— Do this —
Go through the data and copy every line exactly, but not the images.
--------------------------------------------------
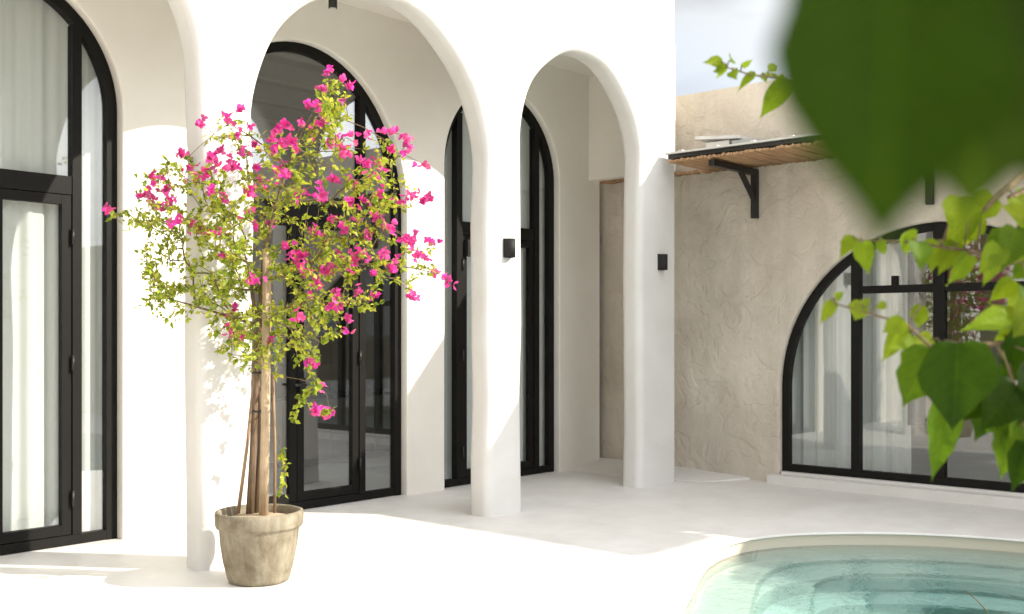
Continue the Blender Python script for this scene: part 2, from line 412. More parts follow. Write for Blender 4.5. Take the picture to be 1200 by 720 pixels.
# ---------------------------------------------------------------- villa
def arch_path(xl, xr, zc, zb=-.02, n=40, rise=None):
    c = (xl+xr)/2; r = (xr-xl)/2; rz = rise or r; P = [((xl, zb), (-1, 0))]
    P += [((xl, zb + (zc-zb)*k/6), (-1, 0)) for k in range(1, 6)]
    for k in range(n+1):
        a = PI - PI*k/n; nx, nz = math.cos(a)/r, math.sin(a)/rz; nl = math.hypot(nx, nz)
        P.append(((c+r*math.cos(a), zc+rz*math.sin(a)), (nx/nl, nz/nl)))
    P += [((xr, zb + (zc-zb)*k/6), (1, 0)) for k in range(5, 0, -1)]
    P.append(((xr, zb), (1, 0))); return P
def arch_wall(x0, x1, ztop, ops, y0, y1, rf, rb, x1b=None, swap=False, zb=-.02, wobble=0):
    """wall with arched openings down to the floor; swap: runs along Y instead of X (u = Y, depth = X)"""
    mb = MB(); x1b = x1 if x1b is None else x1b
    def pt(u, d, z): return (d, u, z) if swap else (u, d, z)
    prof = []
    if rf: prof += [(rf+.03, y0)] + [(rf*(1-math.sin(a)), y0+rf*(1-math.cos(a))) for a in [PI/2*k/7 for k in range(8)]]
    else: prof += [(0, y0)]
    if rb: prof += [(rb*(1-math.cos(a)), y1-rb+rb*math.sin(a)) for a in [PI/2*k/5 for k in range(6)]]
    else: prof += [(0, y1)]
    def side(y, xend, sel, rev):
        def quad(q): mb.face(q if rev == swap else q[::-1])
        zs0 = ops[0][2] if ops else ztop
        left = [mb.vert(pt(x0, y, zb + (zs0-zb)*k/6)) for k in range(7)]; lt = mb.vert(pt(x0, y, ztop)); l0 = (left[0], lt)
        for rg in sel:
            n = len(rg); j = rg[:7]; arc = rg[6:n-6]
            for k in range(6): quad((left[k], j[k], j[k+1], left[k+1]))
            co = lambda i: mb.v[i][1] if swap else mb.v[i][0]
            tops = [mb.vert(pt(co(i), y, ztop)) for i in arc]
            quad((left[6], j[6], tops[0], lt))
            for i in range(len(arc)-1): quad((arc[i], arc[i+1], tops[i+1], tops[i]))
            left = rg[n-7:][::-1]; lt = tops[-1]
        zs1 = ops[-1][2]
        right = [mb.vert(pt(xend, y, zb + (zs1-zb)*k/6)) for k in range(7)]; rt = mb.vert(pt(xend, y, ztop))
        for k in range(6): quad((left[k], right[k], right[k+1], left[k+1]))
        quad((left[6], right[6], rt, lt))
        return l0, (right, rt), left
    FR = []; BR = []
    for op in ops:
        P = arch_path(op[0], op[1], op[2], zb, 40, op[3] if len(op) > 3 else None); rings = []
        if wobble: P = [((p[0]-n[0]*wobble*(math.sin(p[1]*3.1+op[0]*5)+.6*math.sin(p[1]*7.3+p[0]*6+op[0])), p[1]-n[1]*wobble*(math.sin(p[0]*4.7+op[0])+.5*math.sin(p[0]*11))), n) for p, n in P]
        for (off, y) in prof: rings.append([mb.vert(pt(p[0]+n[0]*off, y, p[1]+n[1]*off)) for p, n in P])
        for A, B in zip(rings, rings[1:]):
            for i in range(len(A)-1): mb.face((B[i], B[i+1], A[i+1], A[i]) if not swap else (A[i], A[i+1], B[i+1], B[i]), True)
        FR.append(rings[0]); BR.append(rings[-1])
    fl, fr, _ = side(y0, x1, FR, False); bl, brr, _ = side(y1, x1b, BR, True)
    for k in range(6): mb.face((fr[0][k], brr[0][k], brr[0][k+1], fr[0][k+1]))
    mb.face((fr[0][6], brr[0][6], brr[1], fr[1])); mb.face((fr[1], brr[1], bl[1], fl[1])); mb.face((fl[0], fl[1], bl[1], bl[0]))
    return mb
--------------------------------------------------
— Answer to this task —
Continue the Blender Python script for this scene: part 2, from line 412. More parts follow. Write for Blender 4.5. Take the picture to be 1200 by 720 pixels.
# ---------------------------------------------------------------- villa
def arch_path(xl, xr, zc, zb=-.02, n=40, rise=None):
    c = (xl+xr)/2; r = (xr-xl)/2; rz = rise or r; P = [((xl, zb), (-1, 0))]
    P += [((xl, zb + (zc-zb)*k/6), (-1, 0)) for k in range(1, 6)]
    for k in range(n+1):
        a = PI - PI*k/n; nx, nz = math.cos(a)/r, math.sin(a)/rz; nl = math.hypot(nx, nz)
        P.append(((c+r*math.cos(a), zc+rz*math.sin(a)), (nx/nl, nz/nl)))
    P += [((xr, zb + (zc-zb)*k/6), (1, 0)) for k in range(5, 0, -1)]
    P.append(((xr, zb), (1, 0))); return P
def arch_wall(x0, x1, ztop, ops, y0, y1, rf, rb, x1b=None, swap=False, zb=-.02, wobble=0):
    """wall with arched openings down to the floor; swap: runs along Y instead of X (u = Y, depth = X)"""
    mb = MB(); x1b = x1 if x1b is None else x1b
    def pt(u, d, z): return (d, u, z) if swap else (u, d, z)
    prof = []
    if rf: prof += [(rf+.03, y0)] + [(rf*(1-math.sin(a)), y0+rf*(1-math.cos(a))) for a in [PI/2*k/7 for k in range(8)]]
    else: prof += [(0, y0)]
    if rb: prof += [(rb*(1-math.cos(a)), y1-rb+rb*math.sin(a)) for a in [PI/2*k/5 for k in range(6)]]
    else: prof += [(0, y1)]
    def side(y, xend, sel, rev):
        def quad(q): mb.face(q if rev == swap else q[::-1])
        zs0 = ops[0][2] if ops else ztop
        left = [mb.vert(pt(x0, y, zb + (zs0-zb)*k/6)) for k in range(7)]; lt = mb.vert(pt(x0, y, ztop)); l0 = (left[0], lt)
        for rg in sel:
            n = len(rg); j = rg[:7]; arc = rg[6:n-6]
            for k in range(6): quad((left[k], j[k], j[k+1], left[k+1]))
            co = lambda i: mb.v[i][1] if swap else mb.v[i][0]
            tops = [mb.vert(pt(co(i), y, ztop)) for i in arc]
            quad((left[6], j[6], tops[0], lt))
            for i in range(len(arc)-1): quad((arc[i], arc[i+1], tops[i+1], tops[i]))
            left = rg[n-7:][::-1]; lt = tops[-1]
        zs1 = ops[-1][2]
        right = [mb.vert(pt(xend, y, zb + (zs1-zb)*k/6)) for k in range(7)]; rt = mb.vert(pt(xend, y, ztop))
        for k in range(6): quad((left[k], right[k], right[k+1], left[k+1]))
        quad((left[6], right[6], rt, lt))
        return l0, (right, rt), left
    FR = []; BR = []
    for op in ops:
        P = arch_path(op[0], op[1], op[2], zb, 40, op[3] if len(op) > 3 else None); rings = []
        if wobble: P = [((p[0]-n[0]*wobble*(math.sin(p[1]*3.1+op[0]*5)+.6*math.sin(p[1]*7.3+p[0]*6+op[0])), p[1]-n[1]*wobble*(math.sin(p[0]*4.7+op[0])+.5*math.sin(p[0]*11))), n) for p, n in P]
        for (off, y) in prof: rings.append([mb.vert(pt(p[0]+n[0]*off, y, p[1]+n[1]*off)) for p, n in P])
        for A, B in zip(rings, rings[1:]):
            for i in range(len(A)-1): mb.face((B[i], B[i+1], A[i+1], A[i]) if not swap else (A[i], A[i+1], B[i+1], B[i]), True)
        FR.append(rings[0]); BR.append(rings[-1])
    fl, fr, _ = side(y0, x1, FR, False); bl, brr, _ = side(y1, x1b, BR, True)
    for k in range(6): mb.face((fr[0][k], brr[0][k], brr[0][k+1], fr[0][k+1]))
    mb.face((fr[0][6], brr[0][6], brr[1], fr[1])); mb.face((fr[1], brr[1], bl[1], fl[1])); mb.face((fl[0], fl[1], bl[1], bl[0]))
    return mb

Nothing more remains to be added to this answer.